Using data from NASA's Insight lander, the scientists estimated that the amount of groundwater could cover all of Mars to a depth of between one and two kilometres.
But the experts say the reservoir is unlikely to be of much use to anyone trying to tap into it to supply a future Mars colony.
It is located in tiny cracks and pores in rock in the middle of the Martian crust, between 11.5 and 20 kilometres below the surface. Even on Earth, drilling a hole a kilometre deep is a challenge.
Vashan Wright, a former postdoctoral fellow at UC Berkeley, in the U.S., who is now an assistant professor at UC San Diego's Scripps Institution of Oceanography, said: "Understanding the Martian water cycle is critical for understanding the evolution of the climate, surface and interior.
"A useful starting point is to identify where water is and how much is there."
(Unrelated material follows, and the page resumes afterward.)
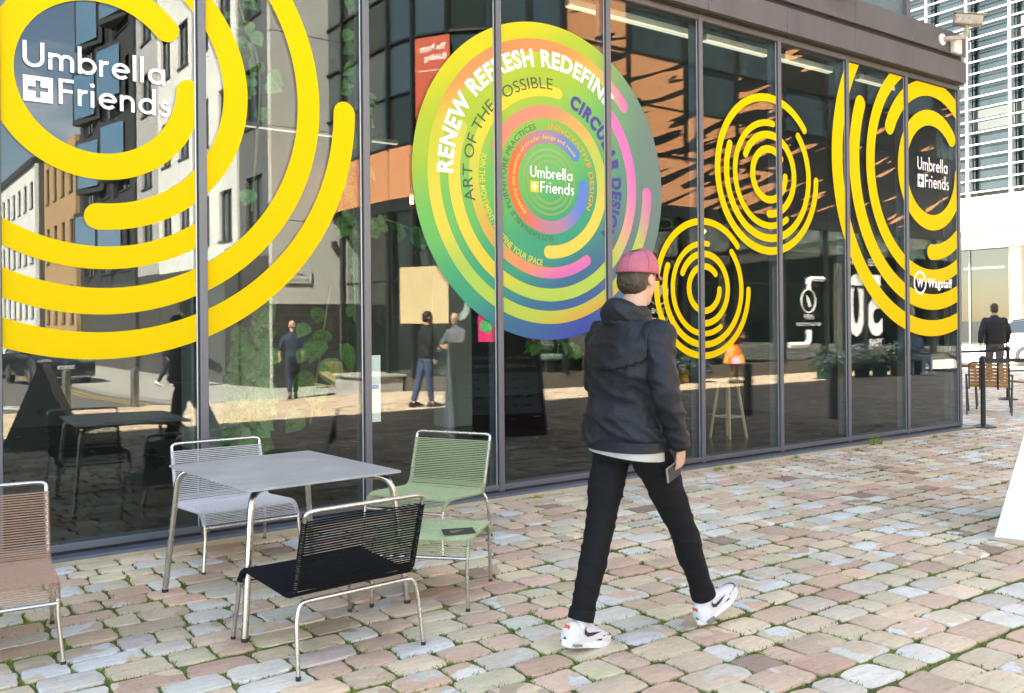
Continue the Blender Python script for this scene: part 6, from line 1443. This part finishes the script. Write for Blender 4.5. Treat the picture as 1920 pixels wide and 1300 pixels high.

Scientists on Earth have sent many probes and landers to Mars to find out what happened to the water that was on the planet some three billion years ago, as well as when it happened and whether life exists or used to exist on the planet.
Experts suggest the findings are an indication that much of the water did not escape into space but filtered down into the crust.
The researchers used data that InSight collected during a four-year mission ending in 2022.
The lander gathered information from the ground directly beneath it, including on the speed of Marsquake waves.
Using a model informed by a mathematical theory of rock physics, the researchers determined that the presence of liquid water in the crust most plausibly explained the data.
"While available data are best explained by a water-saturated mid-crust, our results highlight the value of geophysical measurements and better constraints on the mineralogy and composition of Mars' crust," the authors wrote.
The findings are published in the Proceedings of the National Academy of Sciences journal.